## TASK OBJECTIVE
Exactly reproduce the lines from the top of the entries below through the line containing "COL = scene.collection", with both ends included.

## GIVEN DATA
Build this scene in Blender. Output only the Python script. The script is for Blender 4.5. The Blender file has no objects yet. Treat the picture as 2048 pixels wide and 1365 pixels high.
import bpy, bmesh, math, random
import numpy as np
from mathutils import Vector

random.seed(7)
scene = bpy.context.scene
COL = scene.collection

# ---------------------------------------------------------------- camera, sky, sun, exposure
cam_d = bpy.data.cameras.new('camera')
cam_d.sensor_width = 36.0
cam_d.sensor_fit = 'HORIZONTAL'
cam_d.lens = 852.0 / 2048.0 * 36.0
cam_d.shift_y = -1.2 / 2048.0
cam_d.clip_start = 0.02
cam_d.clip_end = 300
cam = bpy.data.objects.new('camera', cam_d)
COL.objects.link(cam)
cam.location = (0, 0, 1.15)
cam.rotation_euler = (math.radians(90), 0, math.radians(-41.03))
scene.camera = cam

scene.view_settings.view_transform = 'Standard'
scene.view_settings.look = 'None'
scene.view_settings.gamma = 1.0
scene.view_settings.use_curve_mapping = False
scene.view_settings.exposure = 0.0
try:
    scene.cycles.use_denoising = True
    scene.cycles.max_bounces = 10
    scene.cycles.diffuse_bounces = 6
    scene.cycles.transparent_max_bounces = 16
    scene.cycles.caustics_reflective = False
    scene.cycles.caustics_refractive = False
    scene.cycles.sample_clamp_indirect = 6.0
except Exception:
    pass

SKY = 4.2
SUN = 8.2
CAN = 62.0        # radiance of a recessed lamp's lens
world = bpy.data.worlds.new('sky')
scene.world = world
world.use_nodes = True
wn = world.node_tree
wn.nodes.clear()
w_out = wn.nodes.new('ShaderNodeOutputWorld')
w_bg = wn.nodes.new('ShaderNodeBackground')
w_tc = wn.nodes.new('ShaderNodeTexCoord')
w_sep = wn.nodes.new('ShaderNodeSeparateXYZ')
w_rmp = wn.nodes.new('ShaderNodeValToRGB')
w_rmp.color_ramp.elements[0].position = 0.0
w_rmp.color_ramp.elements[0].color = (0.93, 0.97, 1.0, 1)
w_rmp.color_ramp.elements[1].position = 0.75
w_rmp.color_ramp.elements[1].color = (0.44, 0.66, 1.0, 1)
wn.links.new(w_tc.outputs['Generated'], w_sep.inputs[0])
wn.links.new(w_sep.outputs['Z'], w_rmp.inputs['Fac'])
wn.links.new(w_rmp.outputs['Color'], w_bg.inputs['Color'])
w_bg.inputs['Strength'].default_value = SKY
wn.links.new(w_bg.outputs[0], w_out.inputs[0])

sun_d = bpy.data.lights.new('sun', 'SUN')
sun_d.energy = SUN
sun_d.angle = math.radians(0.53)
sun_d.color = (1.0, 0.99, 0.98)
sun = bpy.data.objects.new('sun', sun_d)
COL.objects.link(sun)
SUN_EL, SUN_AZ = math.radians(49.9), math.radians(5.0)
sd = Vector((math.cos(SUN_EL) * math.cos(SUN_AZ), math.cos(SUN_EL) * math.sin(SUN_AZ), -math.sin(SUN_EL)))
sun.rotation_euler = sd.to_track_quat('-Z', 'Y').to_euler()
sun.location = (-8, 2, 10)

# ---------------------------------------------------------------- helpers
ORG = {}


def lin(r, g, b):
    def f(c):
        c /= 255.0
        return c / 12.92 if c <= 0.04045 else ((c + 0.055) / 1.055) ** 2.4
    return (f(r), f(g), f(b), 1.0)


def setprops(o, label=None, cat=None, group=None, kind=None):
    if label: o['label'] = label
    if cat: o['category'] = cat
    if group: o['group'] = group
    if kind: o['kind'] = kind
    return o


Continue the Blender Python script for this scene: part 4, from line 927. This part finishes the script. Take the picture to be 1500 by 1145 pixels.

## SOLUTION TO THIS EXERCISE
Build this scene in Blender. Output only the Python script. The script is for Blender 4.5. The Blender file has no objects yet. Treat the picture as 2048 pixels wide and 1365 pixels high.
import bpy, bmesh, math, random
import numpy as np
from mathutils import Vector

random.seed(7)
scene = bpy.context.scene
COL = scene.collection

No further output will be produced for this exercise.